© JUNGE FREIHEIT Verlag GmbH & Co.  www.jungefreiheit.de  26/08 20. Juni 2008

Meldungen

Harry Bresslau und das wilhelminische Vorurteil

GÖTTINGEN. Der jüngste Band des Jahrbuchs des von Dan Diner geleiteten Leipziger Simon-Dubnow-Instituts schafft sich mit den durchweg auf englisch publizierten Beiträgen zu einer "internationalen Konferenz" zum Thema "The Early Modern Culture and Haskalah" selbst das beste Rezeptionshindernis im deutschen Sprachraum. Darunter dürften auch die wenigen muttersprachlichen Aufsätze zu leiden haben. Nur die Wissenschaftshistorikerin Aleksandra Pawliczek müßte mit ihrer Studie über den jüdischen Mediävisten Harry Bresslau (1848-1926) davon sogar profitieren - sollte es ihr doch nur recht sein, daß man ihren Verirrungen wenig Aufmerksamkeit widmet.
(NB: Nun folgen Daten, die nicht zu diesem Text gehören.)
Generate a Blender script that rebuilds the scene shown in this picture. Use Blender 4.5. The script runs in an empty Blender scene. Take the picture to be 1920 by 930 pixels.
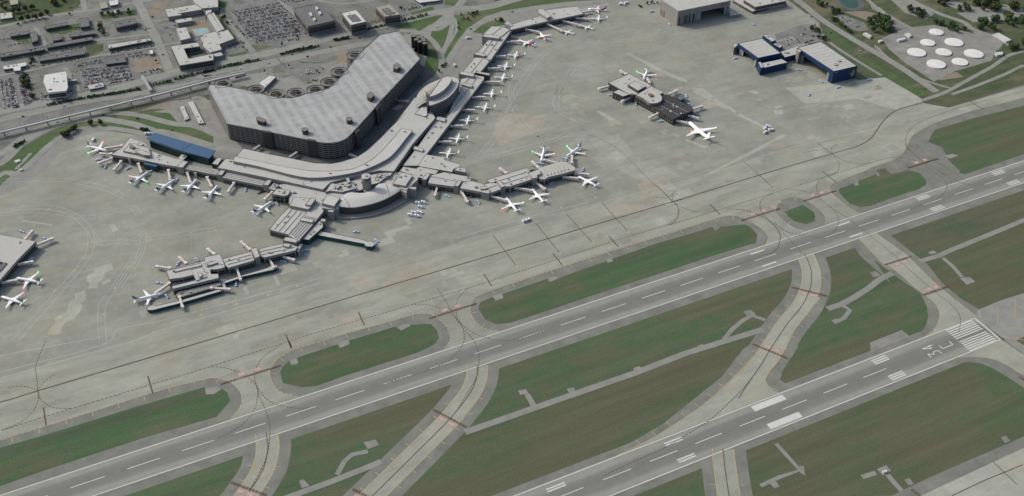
# Aerial view of an airport. World frame in metres: X runs along the runways (threshold of the
# nearer runway at X = 0), Y runs from the runways towards the terminal, Z is up.
import bpy, bmesh, math, random
from mathutils import Vector, Matrix
from mathutils.geometry import tessellate_polygon
R = math.radians
rnd = random.Random(7)
scene = bpy.context.scene
col = scene.collection

# ------------------------------------------------------------------ materials
def nt(name):
    m = bpy.data.materials.new(name); m.use_nodes = True
    t = m.node_tree; t.nodes.clear()
    o = t.nodes.new('ShaderNodeOutputMaterial'); b = t.nodes.new('ShaderNodeBsdfPrincipled')
    t.links.new(b.outputs[0], o.inputs[0])
    g = t.nodes.new('ShaderNodeNewGeometry')
    return m, t, b, g.outputs['Position']
def nnoise(t, pos, scale, detail=4, rough=.6, stretch=None, rot=0):
    mp = t.nodes.new('ShaderNodeMapping'); mp.vector_type = 'TEXTURE' if False else 'POINT'
    s = stretch or (1, 1, 1)
    mp.inputs['Scale'].default_value = (scale*s[0], scale*s[1], scale*s[2])
    mp.inputs['Rotation'].default_value = (0, 0, rot)
    t.links.new(pos, mp.inputs['Vector'])
    n = t.nodes.new('ShaderNodeTexNoise'); n.inputs['Scale'].default_value = 1
    n.inputs['Detail'].default_value = detail; n.inputs['Roughness'].default_value = rough
    t.links.new(mp.outputs[0], n.inputs['Vector'])
    return n.outputs['Fac']
def ramp(t, fac, stops):
    r = t.nodes.new('ShaderNodeValToRGB'); e = r.color_ramp.elements
    e[0].position, e[0].color = stops[0][0], (*stops[0][1], 1)
    e[1].position, e[1].color = stops[-1][0], (*stops[-1][1], 1)
    for p, c in stops[1:-1]:
        x = e.new(p); x.color = (*c, 1)
    t.links.new(fac, r.inputs[0]); return r.outputs[0]
def mix(t, a, b, fac, mode='MIX'):
    m = t.nodes.new('ShaderNodeMix'); m.data_type = 'RGBA'; m.blend_type = mode
    if hasattr(fac, 'links'): t.links.new(fac, m.inputs[0])
    else: m.inputs[0].default_value = fac
    for s, v in ((6, a), (7, b)):
        if hasattr(v, 'links'): t.links.new(v, m.inputs[s])
        else: m.inputs[s].default_value = (*v, 1)
    return m.outputs[2]
def mult(t, colr, fac, lo, hi, p0=.3, p1=.7):
    g = ramp(t, fac, [(p0, (lo,)*3), (p1, (hi,)*3)])
    return mix(t, colr, g, 1.0, 'MULTIPLY')
def plain(name, c, rough=.8, var=.12, scale=.15, fine=.05, metal=0, grime=0):
    m, t, b, pos = nt(name)
    k = mult(t, c, nnoise(t, pos, scale), 1-var, 1+var)
    if fine: k = mult(t, k, nnoise(t, pos, 1.7, 3), 1-fine, 1+fine)
    if grime: k = mult(t, k, nnoise(t, pos, .035, 6, .7), 1-grime, 1+grime*.3, .35, .6)
    t.links.new(k, b.inputs['Base Color']); b.inputs['Roughness'].default_value = rough
    b.inputs['Metallic'].default_value = metal
    b.inputs['Specular IOR Level'].default_value = .25
    return m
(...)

So glaubt sie als Besonderheit wilhelminischer Hochschulpolitik ausgemacht zu haben, daß das "Zufallsprinzip" das Berufungskarussell drehte und die "akademische Auslese" von "Geschlecht, politischer Auslese, sozialer Herkunft und Religion", mithin nach "außerwissenschaftlichen Kriterien" bestimmt wurde. Abgesehen von Religion und Herkunft dürfte es 2008 in den weltanschaulich relevanten Disziplinen bundesdeutscher Hochschulen kaum anders zugehen, in politicis sogar unvergleichlich schlimmer. Aber da Pawliczek Bresslau, den "Papst der Historischen Hilfswissenschaft", dessen "Handbuch der Urkundenlehre" noch heute als Standardwerk im Gebrauch ist, partout zum Opfer des "Antisemitismus" stilisieren möchte, muß ein fürs Kaiserreich typisches Milieu des "Ressentiments" kreiert werden. Daß der scharf deutschnationale Bresslau auf seinem Straßburger Lehrstuhl für sie dort nur "vielleicht" als "‚Verfechter der deutschen Sache im einstigen Reichsland'" gewirkt habe, paßt zu einer Deutung, die sich zuverlässiger aus dem "Ressentiment" speist als die wilhelminische Gelehrtenkultur. 

 

Hermannschlachtfeier  wirft Schatten voraus

KALKRIESE. Auch wenn ein exaktes Datum nicht überliefert ist, laufen die Vorbereitungen der Zweitausendjahrfeier der "Varusschlacht" auf Hochtouren. Unter dem Titel "Imperium-Konflikt-Mythos" beleuchtet ein Ausstellungsprojekt vom 15. Mai bis 25. Oktober 2009 unter Schirmherrschaft von Kanzlerin Merkel und EU-Parlamentspräsident Hans-Gert Pöttering alles um den einst als Hermannschlacht bezeichneten Wendepunkt in der europäischen Geschichte im Jahr 9 n. Chr. Bereits seit Mitte Juni 2008 steuert nun als Vorbote ein von Geschichtswissenschaftlern der Universität Hamburg nachgebautes Römerschiff nach Abschluß der wissenschaftlichen Arbeiten mit dem 16 Meter langen, bis zu elf Knoten schnellen und extrem wendigen Schiff verschiedene Städte zwischen Magdeburg, Nimwegen, Bonn und Ingolstadt an.